The Russians are hardly likely to comply. Since 1967, they have followed a Middle East policy designed to achieve what one British diplomat last week described as "stable instability." Moscow wants neither peace nor a fourth round of full-scale war, but rather a situation of churning unrest that would finally shatter whatever influence the U.S. still has with the Arab states. That would allow Russia to become the dominant power in the region. The Soviet policy rests on two premises: 1) a reasonably astute use of Russian weapons and tactics by the Arabs; and 2) a disinclination on the part of the U.S., Israel's last major armorer, to provide more arms.
Guessing Wrong. Neither postulation has held up. With all their Soviet materiel, the Arabs have proved ineffectual. They have scored some successes since the war of attrition began last spring but they have paid dearly for every one. The Israelis, for instance, have systematically taken out the SA-2 surface-to-air missiles that the Russians gave Nasser and laid ruin to the radar system that was supposed to alert him to low-flying Israeli marauders.

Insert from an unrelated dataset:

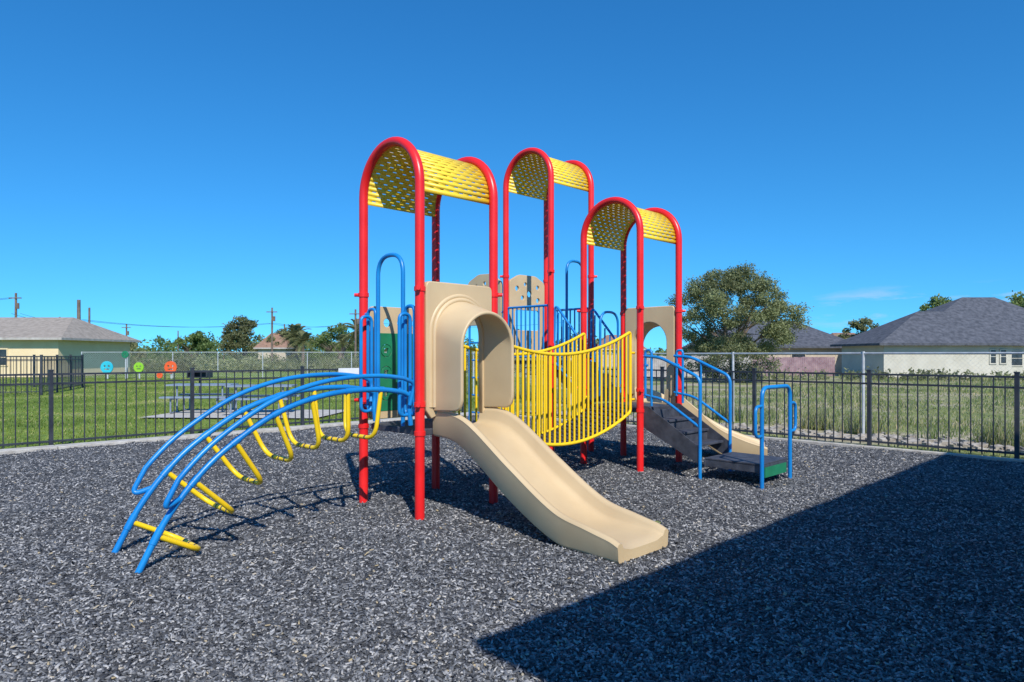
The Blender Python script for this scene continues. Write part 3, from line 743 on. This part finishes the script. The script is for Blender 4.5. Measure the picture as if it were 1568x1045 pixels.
def table(x,y,rot):
    e=empty('picnic_table'); ax=Vector((math.cos(rot),math.sin(rot),0)); ay=Vector((-math.sin(rot),math.cos(rot),0)); o=Vector((x,y,0)); mb=MB()
    for k in range(5): mb.box(o+ay*(-.30+.15*k)+Z*.76,1.7,.13,.04,ax,ay)
    for s in(-1,1):
        for k in range(2): mb.box(o+ay*(s*(.62+.14*k))+Z*.45,1.7,.12,.04,ax,ay)
        for q in(-1,1):
            mb.tube(rnd_path([o+ax*q*.6+ay*s*.70+Z*.43,o+ax*q*.6+ay*s*.70+Z*.03,o+ax*q*.6+ay*s*.25+Z*.03,o+ax*q*.6+ay*s*.25+Z*.74],.06,4),.024,8)
    for q in(-1,1): mb.tube([o+ax*q*.6-ay*.7+Z*.4,o+ax*q*.6+ay*.7+Z*.4],.022,8)
    mb.obj('steel_table',PICN,e)
table(-6.7,18.3,.1); table(-8.6,19.0,.1)
e=empty('park_grill'); mb=MB(); gx,gy=-11.2,24.5
mb.tube([(gx,gy,0),(gx,gy,.75)],.04,8)
mb.box((gx,gy,.78),.7,.5,.03); mb.box((gx,gy+.24,.9),.7,.03,.25); mb.box((gx-.34,gy,.9),.03,.5,.25); mb.box((gx+.34,gy,.9),.03,.5,.25)
mb.box((gx,gy,.98),.62,.44,.015); mb.tube([(gx+.35,gy-.1,1.0),(gx+.55,gy-.1,1.0)],.015,6)
mb.obj('firebox',FEN,e)
e=MB(); sp0=pL+U*5.84; e.box(sp0+Z*1.20-V*.04,.62,.006,.17,U,V); e.obj('fence_sign',SIGNW)

# ---------------------------------------------------------------- building whose roof shades the yard
EC=Vector((1.12,-.85,0)); e=empty('community_building'); Lb,Wb,ez=10.3,11,4.5
def EB(a,b_,z): return EC+U*a-V*b_+Z*z
mb=MB(); i=.55
mb.box(EB(Lb/2,Wb/2,ez/2-.06),Lb-2*i,Wb-2*i,ez-.12,U,V); mb.obj('walls',BRICK,e)
mb=MB(); vs=[EB(0,0,ez),EB(Lb,0,ez),EB(Lb,Wb,ez),EB(0,Wb,ez),EB(Lb/2,4.5,6.2),EB(Lb/2,Wb-4.5,6.2)]
vs2=[EB(0,0,ez-.12),EB(Lb,0,ez-.12),EB(Lb,Wb,ez-.12),EB(0,Wb,ez-.12)]
mb.add(vs+vs2,[(0,1,4),(1,2,5,4),(2,3,5),(3,0,4,5),(6,9,8,7),(0,6,7,1),(1,7,8,2),(2,8,9,3),(3,9,6,0)]); mb.obj('hip_roof',SHINGT,e)
mb=MB(); mg=MB()
for a in(2.2,4.6,7.6):
    mg.box(EB(a,i-.01,1.6),1.1,.03,1.3,U,V)
    for q in(-1,1): mb.box(EB(a+q*.6,i-.03,1.6),.09,.08,1.5,U,V); mb.box(EB(a,i-.03,1.6+q*.70),1.11,.08,.09,U,V)
mg.obj('window_glass',GLASS,e); mb.obj('window_frames',SIGNW,e)

# ---------------------------------------------------------------- light, sky, camera
el=math.radians(43); az=Vector((.28,-.96,0)).normalized()
sund=Vector((az.x*math.cos(el),az.y*math.cos(el),math.sin(el)))
ld=bpy.data.lights.new('sun','SUN'); ld.energy=5.0; ld.angle=math.radians(.5); ld.color=(1,.96,.89)
lo=bpy.data.objects.new('sun',ld); S.collection.objects.link(lo); lo.rotation_euler=(-sund).to_track_quat('-Z','Y').to_euler()
w=bpy.data.worlds.new('World'); S.world=w; w.use_nodes=True; nt=w.node_tree; bg=nt.nodes['Background']
sk=N(nt,'ShaderNodeTexSky',sky_type='NISHITA'); sk.sun_disc=False; sk.sun_elevation=el; sk.sun_rotation=math.atan2(az.x,az.y)
sk.air_density=1.0; sk.dust_density=0; sk.ozone_density=2.4; sk.altitude=0
tc=N(nt,'ShaderNodeTexCoord')
lift=N(nt,'ShaderNodeVectorMath',operation='MULTIPLY_ADD'); lift.inputs[1].default_value=(1,1,.95); lift.inputs[2].default_value=(0,0,.105)
nt.links.new(tc.outputs['Generated'],lift.inputs[0]); nv=N(nt,'ShaderNodeVectorMath',operation='NORMALIZE'); nt.links.new(lift.outputs[0],nv.inputs[0]); nt.links.new(nv.outputs[0],sk.inputs[0])
hs=N(nt,'ShaderNodeHueSaturation'); hs.inputs['Saturation'].default_value=1.25
nt.links.new(sk.outputs[0],hs.inputs['Color'])
tint=N(nt,'ShaderNodeMix',data_type='RGBA',blend_type='MULTIPLY'); tint.inputs[0].default_value=1; tint.inputs[7].default_value=(.42,1.04,1.28,1); nt.links.new(hs.outputs[0],tint.inputs[6])
mp=N(nt,'ShaderNodeMapping'); mp.inputs['Scale'].default_value=(6,6,38)
nt.links.new(tc.outputs['Generated'],mp.inputs[0])
cn_=N(nt,'ShaderNodeTexNoise'); cn_.inputs['Scale'].default_value=1.8; cn_.inputs['Detail'].default_value=7; cn_.inputs['Roughness'].default_value=.6; nt.links.new(mp.outputs[0],cn_.inputs['Vector'])
crp=ramp(nt,[(.54,(0,0,0)),(.70,(1,1,1))]); nt.links.new(cn_.outputs[0],crp.inputs[0])
sz=N(nt,'ShaderNodeSeparateXYZ'); nt.links.new(tc.outputs['Generated'],sz.inputs[0])
band=ramp(nt,[(.0,(0,0,0)),(.05,(.55,.55,.55)),(.07,(.55,.55,.55)),(.09,(0,0,0))]); nt.links.new(sz.outputs[2],band.inputs[0])
xb=ramp(nt,[(.36,(0,0,0)),(.46,(1,1,1))]); nt.links.new(sz.outputs[0],xb.inputs[0])
mm=N(nt,'ShaderNodeMath',operation='MULTIPLY'); nt.links.new(crp.outputs[0],mm.inputs[0]); nt.links.new(band.outputs[0],mm.inputs[1])
mm2=N(nt,'ShaderNodeMath',operation='MULTIPLY'); nt.links.new(mm.outputs[0],mm2.inputs[0]); nt.links.new(xb.outputs[0],mm2.inputs[1])
mxc=N(nt,'ShaderNodeMix',data_type='RGBA'); nt.links.new(mm2.outputs[0],mxc.inputs[0]); nt.links.new(tint.outputs[2],mxc.inputs[6]); mxc.inputs[7].default_value=(4.2,5.0,6.2,1)
nt.links.new(mxc.outputs[2],bg.inputs[0]); bg.inputs[1].default_value=.14
cd_=bpy.data.cameras.new('camera'); cam=bpy.data.objects.new('camera',cd_); S.collection.objects.link(cam)
cd_.sensor_width=36; cd_.lens=24; cd_.shift_y=.0131; cd_.clip_end=3000
cam.location=(0,0,1.6); cam.rotation_euler=(math.radians(90),0,0); S.camera=cam
S.view_settings.view_transform='Standard'; S.view_settings.look='None'; S.view_settings.exposure=0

As for the second Soviet premise, it has proved equally wrong. For a time, Nixon's determination to achieve even-handedness in his Middle East policy offered Moscow cause for optimism; the Russians assumed that Washington would accomplish this primarily by limiting Israeli arms. Now the U.S. is on the verge of providing more weapons to Israel, and just might give Premier Golda Meir all 24 Phantom jets and 80 Skyhawks that she requested during her U.S. visit last fall. The decision is being influenced only partly by Russian threats; another factor is the announcement by President Georges Pompidou that by 1974 France will provide nearly 110 Mirage jets and trainers to Libya, Egypt's neighbor and close ally.
More Planes than Pilots. With its policy in disarray and its Arab clients seeking help, Moscow must now decide what to do. Providing the Arabs with hotter equipment--new MIG-23 "Foxbats" to replace destroyed MIG-21s or SA3 missiles in lieu of the SA-2s--is impractical. The Egyptians are scarcely able to handle what they have been given. In an unusually frank interview with U.S. Newsmen William Tuohy and Rowland Evans, Nasser admitted last week that "we have more planes than pilots." Nor is Moscow likely to order its own military advisers to expose themselves to danger by operating complex equipment under combat conditions. The Russians themselves have already suffered in Israel's attacks; in one incident last March, a number of their men were killed in an artillery barrage that also fatally injured Egyptian Chief of Staff Abdel Monem Riad.
The Arabs would undoubtedly like to have the cease-fire renewed, if only to ease the pressure on them and give them time to rearm. But they will not admit it. The closest they have come was the observation last week by Jordan's Foreign Minister Abdul Munem Rifa'i that his beleaguered kingdom has "a positive attitude" to any reasonable Middle East peace plan. Meanwhile Egypt, Jordan, Iraq, Syria and Sudan met in Cairo last weekend, along with Fedayeen Leader Yasser Arafat. The agenda made no mention of peace or ceasefires. It was concerned mainly with coordination of the war on the eastern front.